What we build
One major operational system, defined by what it does for your business rather than what software it uses. Past examples:
- An inventory reconciliation layer that keeps Shopify, your 3PL, your warehouse, and your spreadsheet in agreement
- A post-purchase workflow that handles exceptions automatically and surfaces what it can't to a human, with full audit trail
- A reporting layer that turns raw Shopify and 3PL data into the actual numbers your team needs daily, weekly, and monthly
- An order routing logic that handles multi-warehouse, multi-channel, and exception cases without manual intervention
- A returns automation that processes refunds, exchanges, and inventory restocking through one reliable workflow
- Custom middleware that fills the gap between two apps that don't talk to each other quite well enough
The list isn't exhaustive. If you have an operational problem that fits into a four-to-eight-week scope, we can probably build it.
What you receive
A working system, in production, doing the job. With it:
- The full source code, in a repository you own
- Documentation written for the engineer who'll inherit this in two years — explaining not just what it does, but why each design decision was made
- Operational runbooks for your team: what to do when something looks wrong, who to alert, how to recover
- Monitoring and alerting, configured to your actual on-call situation
- Thirty days of post-launch support included, for the inevitable real-world edge cases that only show up in production
When the engagement ends, you don't need us. The system runs. The docs explain. Your team can extend it. That's the deliverable.
How we work
Most builds start with an audit, either from us or from your own team. The Build engagement begins with a written scope: what we're building, what we're explicitly not building, what assumptions we're making, and what the success criteria are. That scope is the basis for the quote.

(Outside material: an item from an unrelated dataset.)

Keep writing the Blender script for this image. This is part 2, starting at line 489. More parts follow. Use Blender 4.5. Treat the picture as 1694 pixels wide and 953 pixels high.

From there, the engagement runs in weekly increments. Every Friday, we share what we shipped, what's in progress, and what's blocked. You see working software, not slide decks.
Communication runs through a shared Slack channel for day-to-day, with a thirty-minute call each week for direction-setting. We don't book status meetings. We don't run discovery sprints. We don't ask for retrospectives. We build the thing and ship the thing.
What it's not
It's not a hosting arrangement. We build it, ship it, and hand it off. If you want us to keep operating it, that's a Retainer engagement.
It's not staff augmentation. We're not a body to add to your team's standup. We're a focused engagement to deliver a specific system.
It's not open-ended. The scope is the scope. If new requirements emerge mid-engagement, we write them up as a change order — what's added, what's removed, what the new timeline and price are. You decide whether to proceed. No surprises.
Who this is for
Teams that already know what needs to be built and want it done well, the first time. Often a Build follows an Audit, where the audit identified the right system to prioritize. Sometimes a Build comes in directly because the team has been living with a specific operational problem for long enough to articulate it precisely.
The clearest fit: when you can describe the problem in three sentences, you've already tried the obvious solutions, and you don't have an in-house engineer to execute the non-obvious one.